Como tantos periodistas, tuve ocasión de ver de cerca a Havel, durante una entrevista en un salón del Castillo de Praga, cuando ya era presidente de Checoslovaquia —aun existía esa efímera república: 1918-1992—, pero la imagen más fuerte que viene a mi conciencia cuando pienso en él es una foto (descrita, por cierto, en una novela de reciente aparición) que le tomaron en los años ochenta cuando todavía era un disidente: se le ve de medio cuerpo, vestido con ropa informal, sentado a una mesa de la taberna cerca del río que frecuentaba, que creo recordar que se llamaba La carpa. Con una mano se cubre la boca o se atusa el bigote, en una actitud reflexiva y ausente; y en la pared detrás suyo se ve un anuncio de la época en el que una joven desnuda y risueña se abraza a una botella de cerveza Staropramen, como la idea de un interesante súcubo que quiere meterse en los pensamientos de Havel. Sobre la mesa hay una jarra de cerveza mediada y un cenicero de vidrio, con sus colillas. La clandestinidad no llevaba una vida de hábitos muy sanos.

Pero de todas las frases de Havel, que era un hombre y un presidente de excepcional locuacidad, la que para mí le define y resume se remonta al año 1977, cuando visitaba a posibles signatarios del manifiesto fundacional de la disidencia, la Carta 77. Para tranquilizar al interlocutor, naturalmente angustiado por las consecuencias que para sí y su familia pudieran derivarse de su firma en aquel manifiesto Havel le decía la siguiente frase: “Si le detienen e interrogan, no se preocupe, diga que el documento se lo entregó Vaclav Havel”.

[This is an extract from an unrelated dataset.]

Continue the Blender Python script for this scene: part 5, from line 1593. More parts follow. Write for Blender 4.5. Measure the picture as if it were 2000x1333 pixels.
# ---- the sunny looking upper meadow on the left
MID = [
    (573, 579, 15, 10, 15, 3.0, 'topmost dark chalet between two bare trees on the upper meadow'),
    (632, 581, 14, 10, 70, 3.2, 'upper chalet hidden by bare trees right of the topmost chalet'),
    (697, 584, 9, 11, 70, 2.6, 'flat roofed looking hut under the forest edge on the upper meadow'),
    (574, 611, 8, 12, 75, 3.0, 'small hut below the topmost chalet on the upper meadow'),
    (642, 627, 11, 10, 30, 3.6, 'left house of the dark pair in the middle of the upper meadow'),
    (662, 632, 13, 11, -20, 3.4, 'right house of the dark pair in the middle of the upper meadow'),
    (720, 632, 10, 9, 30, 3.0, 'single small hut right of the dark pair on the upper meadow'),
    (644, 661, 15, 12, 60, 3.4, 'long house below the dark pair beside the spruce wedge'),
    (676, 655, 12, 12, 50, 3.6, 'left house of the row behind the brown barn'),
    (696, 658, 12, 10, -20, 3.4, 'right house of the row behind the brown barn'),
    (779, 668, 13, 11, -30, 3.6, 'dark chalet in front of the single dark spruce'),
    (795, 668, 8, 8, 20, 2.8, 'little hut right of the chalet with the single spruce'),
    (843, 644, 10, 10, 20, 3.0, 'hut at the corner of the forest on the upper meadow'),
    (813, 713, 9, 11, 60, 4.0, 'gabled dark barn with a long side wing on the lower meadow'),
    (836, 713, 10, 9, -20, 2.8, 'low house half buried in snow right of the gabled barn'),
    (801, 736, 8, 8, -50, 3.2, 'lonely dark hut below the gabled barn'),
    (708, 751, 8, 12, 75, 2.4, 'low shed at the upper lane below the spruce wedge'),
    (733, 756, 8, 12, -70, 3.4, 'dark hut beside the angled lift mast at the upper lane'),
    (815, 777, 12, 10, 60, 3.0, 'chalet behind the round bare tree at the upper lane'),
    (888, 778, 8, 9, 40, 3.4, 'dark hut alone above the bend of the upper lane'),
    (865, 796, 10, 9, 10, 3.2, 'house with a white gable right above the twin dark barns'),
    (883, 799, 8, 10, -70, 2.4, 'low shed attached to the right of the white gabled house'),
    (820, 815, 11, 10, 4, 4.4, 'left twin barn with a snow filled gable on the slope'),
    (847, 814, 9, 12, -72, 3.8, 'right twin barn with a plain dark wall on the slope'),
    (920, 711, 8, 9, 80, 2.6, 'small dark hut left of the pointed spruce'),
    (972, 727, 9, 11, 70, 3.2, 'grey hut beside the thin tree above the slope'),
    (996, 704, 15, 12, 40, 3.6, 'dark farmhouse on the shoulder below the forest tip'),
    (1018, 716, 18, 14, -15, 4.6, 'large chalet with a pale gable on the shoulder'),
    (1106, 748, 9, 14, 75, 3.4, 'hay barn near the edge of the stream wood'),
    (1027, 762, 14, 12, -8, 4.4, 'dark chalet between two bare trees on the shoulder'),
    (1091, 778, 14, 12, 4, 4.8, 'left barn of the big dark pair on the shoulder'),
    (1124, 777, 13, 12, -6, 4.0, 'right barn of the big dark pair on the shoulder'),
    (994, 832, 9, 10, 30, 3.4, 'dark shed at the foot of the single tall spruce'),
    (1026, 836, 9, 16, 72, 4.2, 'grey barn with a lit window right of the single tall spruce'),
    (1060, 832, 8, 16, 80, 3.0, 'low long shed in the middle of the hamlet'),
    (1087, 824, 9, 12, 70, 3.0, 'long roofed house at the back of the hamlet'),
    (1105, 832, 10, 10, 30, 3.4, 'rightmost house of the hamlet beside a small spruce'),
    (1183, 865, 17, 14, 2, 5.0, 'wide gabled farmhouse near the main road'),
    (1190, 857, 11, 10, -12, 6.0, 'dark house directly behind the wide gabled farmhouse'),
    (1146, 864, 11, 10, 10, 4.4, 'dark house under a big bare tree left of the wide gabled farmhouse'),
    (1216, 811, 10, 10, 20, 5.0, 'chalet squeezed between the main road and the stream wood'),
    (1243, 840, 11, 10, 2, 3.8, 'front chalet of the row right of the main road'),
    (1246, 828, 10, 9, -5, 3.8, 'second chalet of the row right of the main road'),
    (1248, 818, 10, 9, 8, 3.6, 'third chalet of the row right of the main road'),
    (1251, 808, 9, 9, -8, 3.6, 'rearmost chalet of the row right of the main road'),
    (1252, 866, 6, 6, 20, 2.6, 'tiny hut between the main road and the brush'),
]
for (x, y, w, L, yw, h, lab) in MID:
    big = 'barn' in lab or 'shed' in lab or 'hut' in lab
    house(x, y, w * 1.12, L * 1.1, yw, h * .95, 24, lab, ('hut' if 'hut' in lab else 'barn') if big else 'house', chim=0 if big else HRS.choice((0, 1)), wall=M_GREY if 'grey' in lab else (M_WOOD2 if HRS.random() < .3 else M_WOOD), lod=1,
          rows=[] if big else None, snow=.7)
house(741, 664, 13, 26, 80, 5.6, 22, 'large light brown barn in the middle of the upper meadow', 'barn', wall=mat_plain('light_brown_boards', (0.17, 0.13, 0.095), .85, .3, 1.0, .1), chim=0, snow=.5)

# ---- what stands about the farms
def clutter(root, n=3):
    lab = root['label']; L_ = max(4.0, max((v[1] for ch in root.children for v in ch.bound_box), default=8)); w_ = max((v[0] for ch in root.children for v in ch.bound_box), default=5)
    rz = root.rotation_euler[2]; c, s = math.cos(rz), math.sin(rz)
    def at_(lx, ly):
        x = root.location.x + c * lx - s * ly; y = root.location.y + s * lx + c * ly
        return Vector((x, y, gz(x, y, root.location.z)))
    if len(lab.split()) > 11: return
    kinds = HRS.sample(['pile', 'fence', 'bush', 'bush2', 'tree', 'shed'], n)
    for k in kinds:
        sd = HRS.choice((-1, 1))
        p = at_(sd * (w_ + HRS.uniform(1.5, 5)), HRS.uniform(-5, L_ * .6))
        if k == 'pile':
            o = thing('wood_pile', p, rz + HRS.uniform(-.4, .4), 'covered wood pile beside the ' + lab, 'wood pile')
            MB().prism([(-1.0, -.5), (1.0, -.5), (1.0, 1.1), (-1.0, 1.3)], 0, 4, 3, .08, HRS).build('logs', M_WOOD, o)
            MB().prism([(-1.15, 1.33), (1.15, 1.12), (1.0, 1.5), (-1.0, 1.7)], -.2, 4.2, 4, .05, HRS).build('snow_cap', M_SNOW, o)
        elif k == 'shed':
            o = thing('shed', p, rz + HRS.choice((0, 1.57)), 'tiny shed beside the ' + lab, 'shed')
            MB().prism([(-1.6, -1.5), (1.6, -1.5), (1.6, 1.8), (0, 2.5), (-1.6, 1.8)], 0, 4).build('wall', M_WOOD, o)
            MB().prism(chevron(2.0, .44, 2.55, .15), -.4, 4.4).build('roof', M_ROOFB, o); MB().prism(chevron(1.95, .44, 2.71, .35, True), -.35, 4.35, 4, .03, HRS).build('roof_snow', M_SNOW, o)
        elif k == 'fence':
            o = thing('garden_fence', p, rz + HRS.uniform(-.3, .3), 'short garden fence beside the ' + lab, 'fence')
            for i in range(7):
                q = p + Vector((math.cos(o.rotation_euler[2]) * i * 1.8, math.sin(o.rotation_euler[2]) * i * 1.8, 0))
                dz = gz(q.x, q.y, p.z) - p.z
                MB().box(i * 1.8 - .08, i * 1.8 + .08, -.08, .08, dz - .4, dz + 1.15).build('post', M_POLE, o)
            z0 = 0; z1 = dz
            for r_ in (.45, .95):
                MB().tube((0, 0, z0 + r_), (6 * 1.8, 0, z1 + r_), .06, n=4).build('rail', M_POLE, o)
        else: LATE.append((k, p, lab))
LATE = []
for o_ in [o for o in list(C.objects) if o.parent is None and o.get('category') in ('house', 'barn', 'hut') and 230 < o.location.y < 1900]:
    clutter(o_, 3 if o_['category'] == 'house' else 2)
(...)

Diga que se lo pidió Vaclav Havel.

El peso de asumir esa responsabilidad fatalmente iba aumentando sus probabilidades de ser aplastado por las fuerzas de Seguridad del Estado y el hombre ingresó en la cárcel en 1977, 1978, 1979, 1980-1983, 1988 y 1989, además de puntuales arrestos en comisaría, y al mismo tiempo nutría su liderazgo moral, su ascendiente sobre multitudes que sólo conocían su nombre de verlo calumniado en el órgano de prensa oficial Rude Pravo. Así en abril de 1989 Havel estaba en la cárcel de Pankrác pero ocho meses más tarde era presidente de la República.

Aquel dramaturgo reciclado en estadista protagonizó muchas entradas y mutis teatrales, escenas dramáticas, conmovedoras, admirables, y algunas inevitablemente también penosas, pero entre mis preferidas está el momento en que un emisario del Gobierno le visita en la cárcel de Hermanice para ofrecerle puente de plata al exilio en USA, donde Milos Forman (el cineasta de Amadeus) gestiona su libertad, y él rechaza la oferta; y la noche en el caserío de Hrádecek, en la clandestinidad del granero de su amigo Krob, en que él mismo representa su pieza para dos actores La audiencia ante un público de diez personas; su encuentro, ya en los días de la Revolución de Terciopelo, con el inolvidable Alexander Dubcek, el líder de la fallida primavera de Praga de 1968…

Pero, como decía antes, entre tantas escenas y fantásticos tours de force me quedo con aquel momento de 1977 en que un hombre de cuarenta años entra en un piso de Praga, se sienta en el comedor, extrae de la cartera la Carta, discute con su anfitrión sobre el valor del manifiesto que ese año sólo obtendrá 242 signatarios pero que será decisivo en la formación de una masa crítica de oposición y tiende el bolígrafo; su interlocutor lo coge, y mordiéndose el labio estampa su rúbrica. El visitante se alegra: ya ha obtenido otra preciosa firma; y entonces, fijándose en la preocupación del otro, se ofrece: “Diga que se lo pidió Vaclav Havel”.